### What the exercise asks:
Quote the data below in full, please, without altering anything.

### Data block:
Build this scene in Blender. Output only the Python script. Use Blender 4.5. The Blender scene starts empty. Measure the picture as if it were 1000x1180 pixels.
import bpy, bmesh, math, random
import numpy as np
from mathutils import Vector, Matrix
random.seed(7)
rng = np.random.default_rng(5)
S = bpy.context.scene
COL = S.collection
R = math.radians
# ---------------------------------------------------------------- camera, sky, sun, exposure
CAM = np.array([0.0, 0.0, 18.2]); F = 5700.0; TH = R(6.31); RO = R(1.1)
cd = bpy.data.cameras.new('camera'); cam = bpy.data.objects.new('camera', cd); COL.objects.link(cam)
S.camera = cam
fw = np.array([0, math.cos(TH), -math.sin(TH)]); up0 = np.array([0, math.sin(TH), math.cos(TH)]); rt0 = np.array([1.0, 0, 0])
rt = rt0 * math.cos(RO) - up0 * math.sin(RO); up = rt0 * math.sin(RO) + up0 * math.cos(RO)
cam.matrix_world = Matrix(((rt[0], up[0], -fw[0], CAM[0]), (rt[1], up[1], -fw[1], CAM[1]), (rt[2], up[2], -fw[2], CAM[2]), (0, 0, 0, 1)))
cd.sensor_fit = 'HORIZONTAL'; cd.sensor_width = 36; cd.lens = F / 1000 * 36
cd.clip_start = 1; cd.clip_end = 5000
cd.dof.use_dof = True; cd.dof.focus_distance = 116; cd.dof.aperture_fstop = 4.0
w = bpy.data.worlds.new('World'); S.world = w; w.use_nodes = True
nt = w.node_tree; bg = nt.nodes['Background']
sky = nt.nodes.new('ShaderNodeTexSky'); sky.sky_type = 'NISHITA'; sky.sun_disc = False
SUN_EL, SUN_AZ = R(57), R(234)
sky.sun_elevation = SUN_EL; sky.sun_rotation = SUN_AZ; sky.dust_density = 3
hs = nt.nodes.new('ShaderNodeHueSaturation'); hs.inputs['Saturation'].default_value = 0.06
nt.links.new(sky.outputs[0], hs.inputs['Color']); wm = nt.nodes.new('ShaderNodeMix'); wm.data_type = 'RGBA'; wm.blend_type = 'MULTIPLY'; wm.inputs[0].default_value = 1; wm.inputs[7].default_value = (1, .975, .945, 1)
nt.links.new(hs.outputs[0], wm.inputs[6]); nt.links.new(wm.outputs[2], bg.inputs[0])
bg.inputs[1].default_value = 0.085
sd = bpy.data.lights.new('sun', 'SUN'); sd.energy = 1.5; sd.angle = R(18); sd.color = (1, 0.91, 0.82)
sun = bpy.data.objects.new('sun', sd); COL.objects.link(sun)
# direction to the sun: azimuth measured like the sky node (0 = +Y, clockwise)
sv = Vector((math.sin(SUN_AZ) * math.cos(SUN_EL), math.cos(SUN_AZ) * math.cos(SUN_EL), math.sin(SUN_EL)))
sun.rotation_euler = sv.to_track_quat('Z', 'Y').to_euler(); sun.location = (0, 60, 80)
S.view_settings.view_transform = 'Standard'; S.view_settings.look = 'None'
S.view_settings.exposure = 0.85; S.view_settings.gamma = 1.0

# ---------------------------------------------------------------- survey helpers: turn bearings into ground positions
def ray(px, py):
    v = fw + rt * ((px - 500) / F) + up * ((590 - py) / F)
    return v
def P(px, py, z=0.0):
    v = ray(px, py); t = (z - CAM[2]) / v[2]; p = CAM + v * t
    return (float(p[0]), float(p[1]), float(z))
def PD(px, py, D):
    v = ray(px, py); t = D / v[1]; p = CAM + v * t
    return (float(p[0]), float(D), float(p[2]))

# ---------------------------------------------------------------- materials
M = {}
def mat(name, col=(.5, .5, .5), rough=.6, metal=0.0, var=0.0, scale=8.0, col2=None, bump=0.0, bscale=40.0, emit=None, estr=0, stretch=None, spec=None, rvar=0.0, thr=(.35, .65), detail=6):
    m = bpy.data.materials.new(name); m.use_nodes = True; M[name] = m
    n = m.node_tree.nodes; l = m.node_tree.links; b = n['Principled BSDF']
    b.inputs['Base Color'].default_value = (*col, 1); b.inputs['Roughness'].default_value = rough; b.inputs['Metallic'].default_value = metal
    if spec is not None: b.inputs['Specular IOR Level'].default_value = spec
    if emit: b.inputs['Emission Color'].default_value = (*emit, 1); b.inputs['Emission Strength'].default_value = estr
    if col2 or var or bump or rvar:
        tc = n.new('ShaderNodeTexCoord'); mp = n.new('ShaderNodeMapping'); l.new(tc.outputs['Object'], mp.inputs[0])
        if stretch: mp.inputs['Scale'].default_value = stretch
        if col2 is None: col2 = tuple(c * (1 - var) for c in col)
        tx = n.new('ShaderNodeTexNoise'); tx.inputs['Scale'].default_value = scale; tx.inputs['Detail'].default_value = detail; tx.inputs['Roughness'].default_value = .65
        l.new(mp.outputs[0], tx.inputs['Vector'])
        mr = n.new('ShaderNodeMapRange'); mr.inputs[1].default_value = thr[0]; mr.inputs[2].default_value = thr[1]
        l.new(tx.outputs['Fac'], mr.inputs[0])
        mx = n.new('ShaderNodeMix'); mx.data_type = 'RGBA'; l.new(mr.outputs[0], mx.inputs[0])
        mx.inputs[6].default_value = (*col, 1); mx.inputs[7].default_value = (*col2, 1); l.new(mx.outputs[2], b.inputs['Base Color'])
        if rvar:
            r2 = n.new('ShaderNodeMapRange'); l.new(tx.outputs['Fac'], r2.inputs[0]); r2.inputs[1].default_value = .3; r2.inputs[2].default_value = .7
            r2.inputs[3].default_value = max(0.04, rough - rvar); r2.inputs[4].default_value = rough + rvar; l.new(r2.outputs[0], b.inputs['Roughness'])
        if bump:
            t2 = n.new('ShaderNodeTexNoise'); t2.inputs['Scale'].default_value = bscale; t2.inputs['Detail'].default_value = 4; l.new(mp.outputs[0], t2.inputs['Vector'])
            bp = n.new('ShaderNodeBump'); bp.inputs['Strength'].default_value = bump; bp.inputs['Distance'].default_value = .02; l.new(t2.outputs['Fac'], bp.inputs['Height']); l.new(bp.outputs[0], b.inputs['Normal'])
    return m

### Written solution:
Build this scene in Blender. Output only the Python script. Use Blender 4.5. The Blender scene starts empty. Measure the picture as if it were 1000x1180 pixels.
import bpy, bmesh, math, random
import numpy as np
from mathutils import Vector, Matrix
random.seed(7)
rng = np.random.default_rng(5)
S = bpy.context.scene
COL = S.collection
R = math.radians
# ---------------------------------------------------------------- camera, sky, sun, exposure
CAM = np.array([0.0, 0.0, 18.2]); F = 5700.0; TH = R(6.31); RO = R(1.1)
cd = bpy.data.cameras.new('camera'); cam = bpy.data.objects.new('camera', cd); COL.objects.link(cam)
S.camera = cam
fw = np.array([0, math.cos(TH), -math.sin(TH)]); up0 = np.array([0, math.sin(TH), math.cos(TH)]); rt0 = np.array([1.0, 0, 0])
rt = rt0 * math.cos(RO) - up0 * math.sin(RO); up = rt0 * math.sin(RO) + up0 * math.cos(RO)
cam.matrix_world = Matrix(((rt[0], up[0], -fw[0], CAM[0]), (rt[1], up[1], -fw[1], CAM[1]), (rt[2], up[2], -fw[2], CAM[2]), (0, 0, 0, 1)))
cd.sensor_fit = 'HORIZONTAL'; cd.sensor_width = 36; cd.lens = F / 1000 * 36
cd.clip_start = 1; cd.clip_end = 5000
cd.dof.use_dof = True; cd.dof.focus_distance = 116; cd.dof.aperture_fstop = 4.0
w = bpy.data.worlds.new('World'); S.world = w; w.use_nodes = True
nt = w.node_tree; bg = nt.nodes['Background']
sky = nt.nodes.new('ShaderNodeTexSky'); sky.sky_type = 'NISHITA'; sky.sun_disc = False
SUN_EL, SUN_AZ = R(57), R(234)
sky.sun_elevation = SUN_EL; sky.sun_rotation = SUN_AZ; sky.dust_density = 3
hs = nt.nodes.new('ShaderNodeHueSaturation'); hs.inputs['Saturation'].default_value = 0.06
nt.links.new(sky.outputs[0], hs.inputs['Color']); wm = nt.nodes.new('ShaderNodeMix'); wm.data_type = 'RGBA'; wm.blend_type = 'MULTIPLY'; wm.inputs[0].default_value = 1; wm.inputs[7].default_value = (1, .975, .945, 1)
nt.links.new(hs.outputs[0], wm.inputs[6]); nt.links.new(wm.outputs[2], bg.inputs[0])
bg.inputs[1].default_value = 0.085
sd = bpy.data.lights.new('sun', 'SUN'); sd.energy = 1.5; sd.angle = R(18); sd.color = (1, 0.91, 0.82)
sun = bpy.data.objects.new('sun', sd); COL.objects.link(sun)
# direction to the sun: azimuth measured like the sky node (0 = +Y, clockwise)
sv = Vector((math.sin(SUN_AZ) * math.cos(SUN_EL), math.cos(SUN_AZ) * math.cos(SUN_EL), math.sin(SUN_EL)))
sun.rotation_euler = sv.to_track_quat('Z', 'Y').to_euler(); sun.location = (0, 60, 80)
S.view_settings.view_transform = 'Standard'; S.view_settings.look = 'None'
S.view_settings.exposure = 0.85; S.view_settings.gamma = 1.0

# ---------------------------------------------------------------- survey helpers: turn bearings into ground positions
def ray(px, py):
    v = fw + rt * ((px - 500) / F) + up * ((590 - py) / F)
    return v
def P(px, py, z=0.0):
    v = ray(px, py); t = (z - CAM[2]) / v[2]; p = CAM + v * t
    return (float(p[0]), float(p[1]), float(z))
def PD(px, py, D):
    v = ray(px, py); t = D / v[1]; p = CAM + v * t
    return (float(p[0]), float(D), float(p[2]))

# ---------------------------------------------------------------- materials
M = {}
def mat(name, col=(.5, .5, .5), rough=.6, metal=0.0, var=0.0, scale=8.0, col2=None, bump=0.0, bscale=40.0, emit=None, estr=0, stretch=None, spec=None, rvar=0.0, thr=(.35, .65), detail=6):
    m = bpy.data.materials.new(name); m.use_nodes = True; M[name] = m
    n = m.node_tree.nodes; l = m.node_tree.links; b = n['Principled BSDF']
    b.inputs['Base Color'].default_value = (*col, 1); b.inputs['Roughness'].default_value = rough; b.inputs['Metallic'].default_value = metal
    if spec is not None: b.inputs['Specular IOR Level'].default_value = spec
    if emit: b.inputs['Emission Color'].default_value = (*emit, 1); b.inputs['Emission Strength'].default_value = estr
    if col2 or var or bump or rvar:
        tc = n.new('ShaderNodeTexCoord'); mp = n.new('ShaderNodeMapping'); l.new(tc.outputs['Object'], mp.inputs[0])
        if stretch: mp.inputs['Scale'].default_value = stretch
        if col2 is None: col2 = tuple(c * (1 - var) for c in col)
        tx = n.new('ShaderNodeTexNoise'); tx.inputs['Scale'].default_value = scale; tx.inputs['Detail'].default_value = detail; tx.inputs['Roughness'].default_value = .65
        l.new(mp.outputs[0], tx.inputs['Vector'])
        mr = n.new('ShaderNodeMapRange'); mr.inputs[1].default_value = thr[0]; mr.inputs[2].default_value = thr[1]
        l.new(tx.outputs['Fac'], mr.inputs[0])
        mx = n.new('ShaderNodeMix'); mx.data_type = 'RGBA'; l.new(mr.outputs[0], mx.inputs[0])
        mx.inputs[6].default_value = (*col, 1); mx.inputs[7].default_value = (*col2, 1); l.new(mx.outputs[2], b.inputs['Base Color'])
        if rvar:
            r2 = n.new('ShaderNodeMapRange'); l.new(tx.outputs['Fac'], r2.inputs[0]); r2.inputs[1].default_value = .3; r2.inputs[2].default_value = .7
            r2.inputs[3].default_value = max(0.04, rough - rvar); r2.inputs[4].default_value = rough + rvar; l.new(r2.outputs[0], b.inputs['Roughness'])
        if bump:
            t2 = n.new('ShaderNodeTexNoise'); t2.inputs['Scale'].default_value = bscale; t2.inputs['Detail'].default_value = 4; l.new(mp.outputs[0], t2.inputs['Vector'])
            bp = n.new('ShaderNodeBump'); bp.inputs['Strength'].default_value = bump; bp.inputs['Distance'].default_value = .02; l.new(t2.outputs['Fac'], bp.inputs['Height']); l.new(bp.outputs[0], b.inputs['Normal'])
    return m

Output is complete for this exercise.